Uma bela surpresa é a qualidade da Orchestra Divino Sospiro, do Centro Cultural de Belém, em Lisboa, regida por Enrico Onofri e tendo como solista a soprano Gemma Bertagnolli.
Você conhece ao menos um destes dois "Antónios": Pedro António Avondano e Francisco António de Almeida? Provavelmente, não. É que, em termos de música clássica, temos o péssimo hábito de valorizar só o que vem de fora - e não curtir as nossas raízes. A música portuguesa e brasileira do século 18 é ignorada e quase nunca programada em concertos. Normalmente, quando se fala em música lusa do período, pensa-se logo no excelente compositor e cravista português Carlos Seixas, possivelmente o único nome hoje com alguma circulação internacional.
Pois quem ouvir o recém-lançado CD 1700 - O Século dos Portugueses de música instrumental e vocal portuguesa do século 18 se surpreenderá com a excelente factura dos dois Antónios citados. Foi um período em que, de burras cheias por causa do início do ciclo do ouro de Minas Gerais - Lisboa arrecadou das Gerais 115 quilos em 1697, que passaram a 6,5 toneladas em 1715 e a espantosas 10 toneladas em 1739 -, o rei d. João V promoveu um ciclo dourado na vida musical na sua corte. Importou músicos italianos para ensinar os locais. Fundou em 1713 a Orquestra de Câmara Real, o Real Seminário de Música e instituiu, 90 anos antes dos franceses, um prêmio que custeava músicos portugueses em Roma por alguns anos.
Trouxe o reputado genovês Pietro Giorgio Avondano para dirigir a Orquestra de Câmara Real. O seu filho Pedro António (1714-1782) foi nome chave da música portuguesa no século 18. Logo, músicos locais que estudaram em Roma destacaram-se. É o caso do outro António - o Francisco António de Almeida (1702-1755). D. João V formou compositores e intérpretes, criou novos reportórios e instituições que lhes deram longevidade.
Outra bela surpresa é a qualidade da Orchestra Divino Sospiro, do Centro Cultural de Belém, em Lisboa, regida por Enrico Onofri e tendo como solista a soprano Gemma Bertagnolli.

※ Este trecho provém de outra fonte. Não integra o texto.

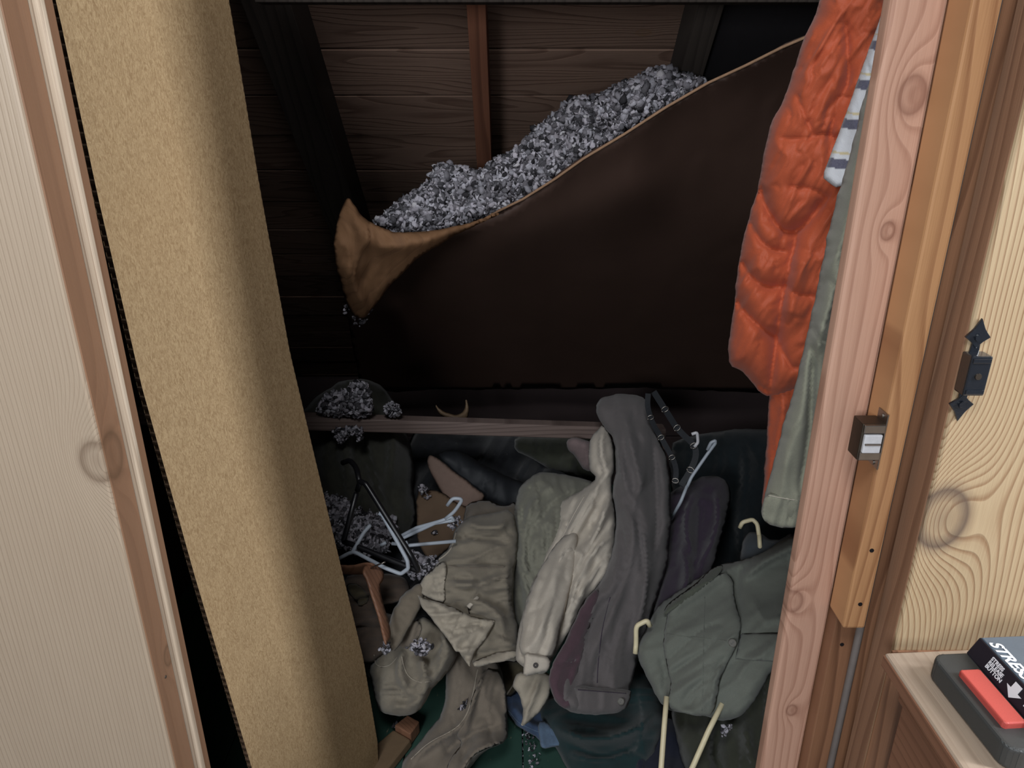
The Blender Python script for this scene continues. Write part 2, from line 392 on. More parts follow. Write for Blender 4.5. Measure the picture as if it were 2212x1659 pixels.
# ledges: sharp overlapping fold edges per garment: (line in the photograph, fall-off px, height m, raised side; +1 = right of a downward line)
LEDGES = {
 'khaki_jacket': [([(985,1150),(1030,1172),(1070,1170),(1112,1158)], 26, .012, -1), ([(968,1226),(1010,1217),(1060,1226),(1108,1221)], 22, .014, -1), ([(972,1262),(1010,1268),(1030,1258)], 14, .010, 1),
   ([(1036,1256),(1080,1262),(1110,1250)], 18, .008, -1), ([(1000,1296),(1040,1300),(1076,1318),(1092,1352)], 20, .012, -1), ([(1100,1200),(1094,1260),(1102,1330)], 12, .012, -1), ([(1070,1370),(1096,1390),(1118,1384)], 14, .010, -1), ([(1008,1130),(1050,1146),(1108,1130)], 16, .010, 1)],
 'khaki_shorts': [([(872,1405),(856,1440),(862,1480),(890,1500)], 22, .012, 1), ([(905,1410),(920,1445),(912,1480),(880,1500)], 18, .012, -1), ([(812,1500),(850,1492),(885,1506),(925,1490)], 24, .014, 1), ([(940,1345),(962,1380),(950,1440),(935,1480)], 14, .014, 1),
   ([(958,1370),(970,1410),(950,1455)], 9, .010, 1), ([(900,1450),(920,1462),(935,1450)], 12, .008, -1)],
 'khaki_trousers': [([(1045,1442),(1030,1500),(1006,1556),(984,1580),(930,1606),(888,1650)], 26, .010, -1), ([(1094,1600),(1050,1614),(1015,1636),(990,1690)], 26, .016, -1), ([(1092,1568),(1060,1576),(1020,1590)], 18, .010, 1), ([(1060,1450),(1045,1490),(1040,1530)], 12, .006, 1)],
 'olive_shirt': [([(1138,1052),(1116,1110),(1112,1200),(1140,1300)], 14, .012, 1), ([(1160,1060),(1140,1110),(1132,1180),(1140,1240)], 10, .009, 1), ([(1250,1052),(1200,1078),(1160,1110),(1140,1150)], 18, .010, -1), ([(1160,1150),(1180,1190),(1174,1240)], 10, .008, -1),
   ([(1200,1120),(1185,1150),(1196,1180)], 9, .007, 1), ([(1126,1240),(1150,1290),(1156,1340)], 9, .009, -1), ([(1230,1100),(1216,1150),(1220,1200)], 10, .007, 1)],
 'beige_shirt': [([(1296,1042),(1256,1100),(1222,1170),(1200,1240)], 18, .012, -1), ([(1322,1060),(1304,1110),(1290,1150),(1262,1190)], 14, .013, 1), ([(1330,1150),(1290,1180),(1260,1230),(1236,1290)], 12, .012, -1), ([(1328,1192),(1292,1226),(1262,1262)], 9, .010, 1),
   ([(1290,1100),(1278,1128),(1286,1142),(1306,1140)], 9, .009, 1), ([(1302,930),(1294,980),(1306,1030)], 12, .010, 1), ([(1250,1250),(1240,1290),(1214,1350)], 9, .011, 1), ([(1274,1150),(1256,1200),(1240,1240)], 9, .010, -1)],
 'charcoal_coat': [([(1332,1062),(1372,1100),(1392,1160),(1398,1250),(1384,1340),(1364,1430)], 20, .018, -1), ([(1340,1112),(1356,1160),(1350,1230),(1316,1300)], 16, .014, -1), ([(1344,890),(1366,980),(1386,1060)], 16, .012, 1), ([(1418,960),(1426,1060),(1424,1180),(1400,1300)], 14, .014, 1),
   ([(1372,1300),(1346,1380),(1336,1450)], 12, .008, -1), ([(1318,930),(1340,990),(1352,1060)], 14, .012, 1)],
 'plum_garment': [([(1500,1050),(1478,1120),(1486,1180),(1520,1240)], 20, .018, 1), ([(1540,1042),(1556,1100),(1540,1170),(1512,1220)], 12, .014, 1), ([(1470,1180),(1490,1230),(1480,1290)], 16, .014, -1)],
 'grey_green_jacket': [([(1450,1296),(1520,1262),(1590,1224),(1660,1200)], 20, .008, 1), ([(1612,1250),(1660,1206),(1760,1176)], 14, .012, 1), ([(1624,1290),(1640,1330),(1660,1350)], 14, .007, 1)],
 'front_flap': [([(1575,1424),(1556,1440),(1540,1480),(1532,1540)], 12, .008, 1), ([(1450,1500),(1446,1460),(1428,1410)], 16, .006, 1), ([(1480,1530),(1498,1496),(1526,1478)], 12, .005, 1)],
 'teal_sweater': [([(1200,1570),(1280,1602),(1370,1580),(1424,1530)], 26, .018, -1), ([(1230,1630),(1300,1650),(1380,1620)], 20, .014, 1), ([(1380,1480),(1392,1560),(1370,1640)], 18, .012, 1)],
 'dark_olive_coat': [([(1600,1540),(1616,1600),(1630,1680)], 18, .016, 1), ([(1540,1560),(1530,1620),(1560,1700)], 18, .016, -1), ([(1660,1450),(1650,1540),(1670,1640)], 20, .016, 1)],
 'dark_coat': [([(720,920),(700,1000),(716,1090)], 20, .02, 1), ([(790,930),(806,1010),(840,1100)], 20, .025, 1), ([(760,960),(745,1030),(770,1100)], 14, .02, -1)],
 'sage_sweatshirt': [([(1898,250),(1850,440),(1800,640),(1762,760),(1750,900),(1742,1060)], 18, .005, -1), ([(1762,700),(1772,738),(1810,752)], 14, .008, 1)],
 'brown_cloth': [([(740,1318),(800,1300),(870,1300)], 14, .012, 1), ([(745,1352),(800,1345),(850,1350)], 12, .012, 1)],
}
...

Para avaliar como foi decisiva a chegada dos italianos nos anos 1720, até Domenico Scarlatti passou por Lisboa em 1720 (deu aulas à princesa Maria Bárbara de Bragança). A surpreendente produção para cravo de Carlos Seixas está aparentada a Scarlatti. Neste CD, aliás, há um interessante concerto para cravo anônimo atribuído a Seixas, cujo manuscrito está na biblioteca da Universidade de Coimbra. Outra clara influência de Scarlatti está na cantata "A quel leggiadro volto", para soprano e cordas, de Francisco António de Almeida, em que brilha a soprano italiana Gemma Bertagnolli. Ela e a Orchestra Divino Sospiro criam também momentos memoráveis em árias de Pedro António Avondano, como a "Scena de Berenice", "Non partir bell'idol mio" e "Perché se tanti siete".
Em 1728, o cosmopolitismo implantado por d. João V era visível na Orquestra Real de Câmara, que tinha 7 violinos, 2 violas, 2 cellos e 1 contrabaixo - todos estrangeiros. O único português da gema era Carlos Seixas. Neste grupo, o destaque era o líder, violinista e compositor Pietro Giorgio Avondano. Dele, a Orchestra Divino Sospiro interpreta, com muita correcção, duas sinfonias no formato lento-rápido-lento: uma em ré maior para cordas e contínuo que nada fica a dever às de Vivaldi; e outra, encantadora, em fá maior, para cordas, dois oboés e contínuo.